** START COLLECTED DATA **

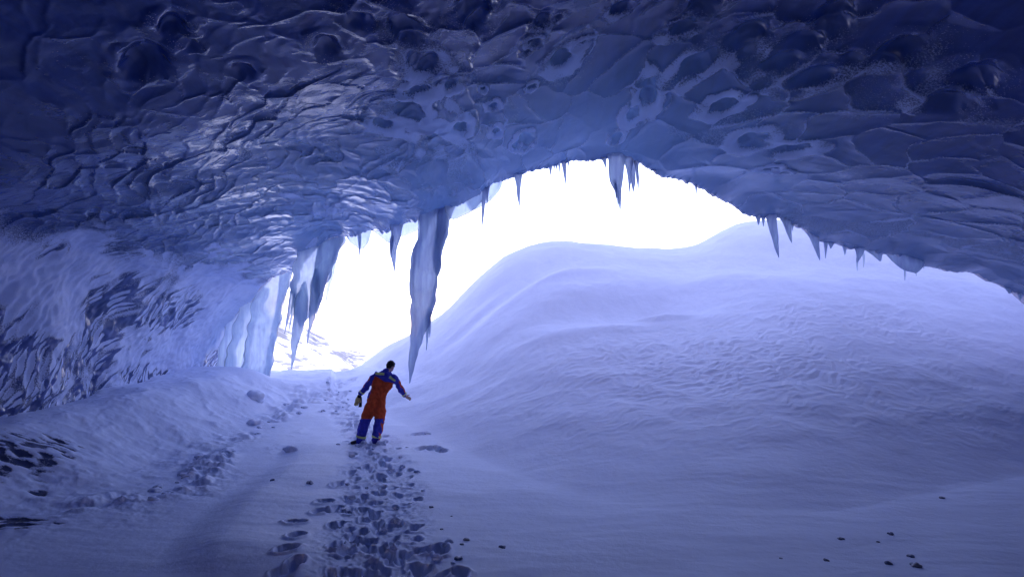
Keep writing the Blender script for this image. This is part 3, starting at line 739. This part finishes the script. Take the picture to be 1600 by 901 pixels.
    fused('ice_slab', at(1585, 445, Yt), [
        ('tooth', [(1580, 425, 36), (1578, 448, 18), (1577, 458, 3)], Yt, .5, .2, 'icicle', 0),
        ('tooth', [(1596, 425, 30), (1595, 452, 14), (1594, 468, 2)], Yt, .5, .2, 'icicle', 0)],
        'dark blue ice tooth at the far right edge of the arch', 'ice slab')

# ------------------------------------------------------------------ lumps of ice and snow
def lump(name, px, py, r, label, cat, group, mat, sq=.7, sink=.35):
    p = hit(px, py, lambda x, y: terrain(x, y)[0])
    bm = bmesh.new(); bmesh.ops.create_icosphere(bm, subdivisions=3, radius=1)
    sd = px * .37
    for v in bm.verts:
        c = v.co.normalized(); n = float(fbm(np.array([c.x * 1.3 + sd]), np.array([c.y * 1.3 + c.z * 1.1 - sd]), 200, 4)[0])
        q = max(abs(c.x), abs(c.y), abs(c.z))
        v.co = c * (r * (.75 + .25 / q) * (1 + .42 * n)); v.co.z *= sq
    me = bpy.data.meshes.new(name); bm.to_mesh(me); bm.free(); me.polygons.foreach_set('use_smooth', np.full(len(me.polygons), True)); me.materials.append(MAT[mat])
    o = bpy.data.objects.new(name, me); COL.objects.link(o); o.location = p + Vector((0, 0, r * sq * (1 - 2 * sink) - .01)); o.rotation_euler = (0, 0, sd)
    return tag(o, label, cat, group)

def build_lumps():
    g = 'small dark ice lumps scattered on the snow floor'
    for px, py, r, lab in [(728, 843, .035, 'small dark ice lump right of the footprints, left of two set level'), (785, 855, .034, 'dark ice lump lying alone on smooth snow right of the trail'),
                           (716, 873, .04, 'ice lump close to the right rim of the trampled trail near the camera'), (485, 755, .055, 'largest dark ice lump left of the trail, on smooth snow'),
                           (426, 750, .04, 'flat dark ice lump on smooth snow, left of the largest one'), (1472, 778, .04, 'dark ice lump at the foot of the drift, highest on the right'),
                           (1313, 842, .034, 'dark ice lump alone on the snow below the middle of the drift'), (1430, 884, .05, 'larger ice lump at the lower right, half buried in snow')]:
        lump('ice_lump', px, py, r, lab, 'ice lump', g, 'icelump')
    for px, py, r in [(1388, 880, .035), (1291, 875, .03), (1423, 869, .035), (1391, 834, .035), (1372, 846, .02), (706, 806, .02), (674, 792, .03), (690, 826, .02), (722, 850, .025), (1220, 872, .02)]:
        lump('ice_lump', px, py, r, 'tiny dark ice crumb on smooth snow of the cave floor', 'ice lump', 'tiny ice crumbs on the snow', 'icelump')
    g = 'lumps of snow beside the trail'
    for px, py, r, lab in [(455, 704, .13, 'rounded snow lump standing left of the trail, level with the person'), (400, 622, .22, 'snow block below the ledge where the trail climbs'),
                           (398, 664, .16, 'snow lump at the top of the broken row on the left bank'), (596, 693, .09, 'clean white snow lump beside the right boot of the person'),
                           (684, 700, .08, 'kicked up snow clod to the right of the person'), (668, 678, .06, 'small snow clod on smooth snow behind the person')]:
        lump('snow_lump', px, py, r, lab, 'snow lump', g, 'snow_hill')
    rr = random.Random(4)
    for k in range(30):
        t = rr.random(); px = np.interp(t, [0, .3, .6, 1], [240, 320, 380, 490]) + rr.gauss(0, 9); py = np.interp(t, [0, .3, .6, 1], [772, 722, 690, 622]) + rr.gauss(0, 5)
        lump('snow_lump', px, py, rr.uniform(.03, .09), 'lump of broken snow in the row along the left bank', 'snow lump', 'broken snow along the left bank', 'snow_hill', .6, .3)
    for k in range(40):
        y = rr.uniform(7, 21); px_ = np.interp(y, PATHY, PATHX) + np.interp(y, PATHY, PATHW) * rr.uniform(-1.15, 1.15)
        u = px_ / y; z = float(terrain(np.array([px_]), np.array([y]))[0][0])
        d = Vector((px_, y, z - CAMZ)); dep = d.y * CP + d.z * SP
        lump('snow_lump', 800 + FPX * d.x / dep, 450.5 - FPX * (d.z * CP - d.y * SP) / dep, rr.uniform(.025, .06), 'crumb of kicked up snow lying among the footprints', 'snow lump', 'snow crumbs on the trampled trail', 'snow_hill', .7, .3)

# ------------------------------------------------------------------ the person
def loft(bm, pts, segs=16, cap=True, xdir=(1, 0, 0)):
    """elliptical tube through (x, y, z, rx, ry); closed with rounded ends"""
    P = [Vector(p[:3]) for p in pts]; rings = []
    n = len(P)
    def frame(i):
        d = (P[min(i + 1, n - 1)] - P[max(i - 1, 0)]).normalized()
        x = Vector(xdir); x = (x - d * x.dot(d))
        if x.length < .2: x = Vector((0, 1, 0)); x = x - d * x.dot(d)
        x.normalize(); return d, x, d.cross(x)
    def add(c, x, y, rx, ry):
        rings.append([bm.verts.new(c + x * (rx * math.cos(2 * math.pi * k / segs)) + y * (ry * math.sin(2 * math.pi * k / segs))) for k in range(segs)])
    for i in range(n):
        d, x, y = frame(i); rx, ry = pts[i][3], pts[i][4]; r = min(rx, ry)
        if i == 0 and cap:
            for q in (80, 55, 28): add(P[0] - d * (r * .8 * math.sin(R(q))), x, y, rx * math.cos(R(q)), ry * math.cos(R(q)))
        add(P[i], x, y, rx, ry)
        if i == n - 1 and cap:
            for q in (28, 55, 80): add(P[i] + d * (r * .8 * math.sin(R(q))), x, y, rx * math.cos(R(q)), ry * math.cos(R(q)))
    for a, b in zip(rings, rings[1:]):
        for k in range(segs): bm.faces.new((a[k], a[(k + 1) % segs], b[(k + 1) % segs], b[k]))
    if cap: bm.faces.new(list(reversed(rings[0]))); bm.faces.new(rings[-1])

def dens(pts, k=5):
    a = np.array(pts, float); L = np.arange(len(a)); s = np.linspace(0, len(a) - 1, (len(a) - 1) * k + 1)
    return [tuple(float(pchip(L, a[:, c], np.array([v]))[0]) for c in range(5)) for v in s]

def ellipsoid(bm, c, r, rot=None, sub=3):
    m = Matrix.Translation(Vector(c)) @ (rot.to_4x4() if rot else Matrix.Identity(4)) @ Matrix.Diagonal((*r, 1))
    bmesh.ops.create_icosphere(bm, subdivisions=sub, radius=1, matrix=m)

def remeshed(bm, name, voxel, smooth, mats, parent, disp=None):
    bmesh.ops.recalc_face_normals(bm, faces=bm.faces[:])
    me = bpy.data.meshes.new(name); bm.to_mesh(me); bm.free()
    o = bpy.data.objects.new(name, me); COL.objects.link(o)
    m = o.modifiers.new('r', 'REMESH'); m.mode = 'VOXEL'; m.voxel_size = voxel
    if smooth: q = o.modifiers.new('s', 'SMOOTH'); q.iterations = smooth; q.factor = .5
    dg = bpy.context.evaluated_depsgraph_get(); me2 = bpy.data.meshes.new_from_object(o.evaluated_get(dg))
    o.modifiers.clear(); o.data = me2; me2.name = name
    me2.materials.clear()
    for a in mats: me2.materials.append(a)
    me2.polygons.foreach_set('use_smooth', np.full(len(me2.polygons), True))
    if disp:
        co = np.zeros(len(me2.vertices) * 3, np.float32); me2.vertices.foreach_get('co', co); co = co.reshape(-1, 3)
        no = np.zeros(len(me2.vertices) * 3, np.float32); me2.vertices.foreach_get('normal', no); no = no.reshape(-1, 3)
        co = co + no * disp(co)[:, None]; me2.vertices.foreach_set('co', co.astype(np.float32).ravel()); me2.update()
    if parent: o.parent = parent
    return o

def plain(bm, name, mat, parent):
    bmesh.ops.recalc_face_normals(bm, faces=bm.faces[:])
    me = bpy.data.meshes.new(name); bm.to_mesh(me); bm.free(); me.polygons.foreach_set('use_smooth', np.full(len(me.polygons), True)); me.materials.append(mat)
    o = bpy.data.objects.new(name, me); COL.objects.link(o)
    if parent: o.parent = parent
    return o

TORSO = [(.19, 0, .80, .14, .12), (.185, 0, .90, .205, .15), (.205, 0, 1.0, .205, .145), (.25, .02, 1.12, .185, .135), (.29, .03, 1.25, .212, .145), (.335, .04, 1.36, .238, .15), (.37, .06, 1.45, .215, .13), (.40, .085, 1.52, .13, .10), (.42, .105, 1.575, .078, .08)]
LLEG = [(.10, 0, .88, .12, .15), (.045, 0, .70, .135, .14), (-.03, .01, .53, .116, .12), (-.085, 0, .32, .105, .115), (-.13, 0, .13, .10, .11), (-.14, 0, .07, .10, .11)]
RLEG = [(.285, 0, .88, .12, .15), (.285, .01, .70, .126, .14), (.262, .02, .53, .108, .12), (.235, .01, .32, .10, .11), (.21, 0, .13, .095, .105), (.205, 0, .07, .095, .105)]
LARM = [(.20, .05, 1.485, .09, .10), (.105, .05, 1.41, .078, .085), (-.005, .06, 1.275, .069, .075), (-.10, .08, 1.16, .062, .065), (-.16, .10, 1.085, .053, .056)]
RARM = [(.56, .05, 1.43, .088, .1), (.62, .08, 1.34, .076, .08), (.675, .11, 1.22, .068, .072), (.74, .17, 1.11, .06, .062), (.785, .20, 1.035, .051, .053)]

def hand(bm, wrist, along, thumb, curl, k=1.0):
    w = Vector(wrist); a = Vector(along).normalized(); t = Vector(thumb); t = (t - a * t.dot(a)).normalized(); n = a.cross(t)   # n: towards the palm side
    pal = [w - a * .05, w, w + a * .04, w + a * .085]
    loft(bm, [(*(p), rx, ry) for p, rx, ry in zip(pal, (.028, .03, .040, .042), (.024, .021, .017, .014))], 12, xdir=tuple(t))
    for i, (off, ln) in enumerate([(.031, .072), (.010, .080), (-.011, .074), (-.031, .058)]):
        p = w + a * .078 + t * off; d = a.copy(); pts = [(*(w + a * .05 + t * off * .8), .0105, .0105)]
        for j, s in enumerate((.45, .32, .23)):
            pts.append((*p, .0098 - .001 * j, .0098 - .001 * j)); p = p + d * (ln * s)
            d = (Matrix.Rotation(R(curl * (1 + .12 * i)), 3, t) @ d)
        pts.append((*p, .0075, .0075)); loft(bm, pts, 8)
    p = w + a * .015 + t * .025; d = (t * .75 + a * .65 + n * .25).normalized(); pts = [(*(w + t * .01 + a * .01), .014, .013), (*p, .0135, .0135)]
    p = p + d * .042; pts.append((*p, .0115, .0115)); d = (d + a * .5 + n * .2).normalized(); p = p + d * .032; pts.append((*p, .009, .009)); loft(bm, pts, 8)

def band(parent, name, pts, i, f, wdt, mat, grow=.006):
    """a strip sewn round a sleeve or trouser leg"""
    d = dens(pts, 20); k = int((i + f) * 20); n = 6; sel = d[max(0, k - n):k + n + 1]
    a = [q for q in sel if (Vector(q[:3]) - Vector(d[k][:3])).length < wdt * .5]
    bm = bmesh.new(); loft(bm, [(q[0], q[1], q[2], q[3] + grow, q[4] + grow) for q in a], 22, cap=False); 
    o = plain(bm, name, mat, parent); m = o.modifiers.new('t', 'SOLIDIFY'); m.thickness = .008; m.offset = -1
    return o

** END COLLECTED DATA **

• _WHAT NEEDS TO BE DONE_: Leave the pictures out and reproduce exactly the lines from the top of the listing above through the line with "return tag(o, label, cat, group)".

• _REPLY_:
Keep writing the Blender script for this image. This is part 3, starting at line 739. This part finishes the script. Take the picture to be 1600 by 901 pixels.
    fused('ice_slab', at(1585, 445, Yt), [
        ('tooth', [(1580, 425, 36), (1578, 448, 18), (1577, 458, 3)], Yt, .5, .2, 'icicle', 0),
        ('tooth', [(1596, 425, 30), (1595, 452, 14), (1594, 468, 2)], Yt, .5, .2, 'icicle', 0)],
        'dark blue ice tooth at the far right edge of the arch', 'ice slab')

# ------------------------------------------------------------------ lumps of ice and snow
def lump(name, px, py, r, label, cat, group, mat, sq=.7, sink=.35):
    p = hit(px, py, lambda x, y: terrain(x, y)[0])
    bm = bmesh.new(); bmesh.ops.create_icosphere(bm, subdivisions=3, radius=1)
    sd = px * .37
    for v in bm.verts:
        c = v.co.normalized(); n = float(fbm(np.array([c.x * 1.3 + sd]), np.array([c.y * 1.3 + c.z * 1.1 - sd]), 200, 4)[0])
        q = max(abs(c.x), abs(c.y), abs(c.z))
        v.co = c * (r * (.75 + .25 / q) * (1 + .42 * n)); v.co.z *= sq
    me = bpy.data.meshes.new(name); bm.to_mesh(me); bm.free(); me.polygons.foreach_set('use_smooth', np.full(len(me.polygons), True)); me.materials.append(MAT[mat])
    o = bpy.data.objects.new(name, me); COL.objects.link(o); o.location = p + Vector((0, 0, r * sq * (1 - 2 * sink) - .01)); o.rotation_euler = (0, 0, sd)
    return tag(o, label, cat, group)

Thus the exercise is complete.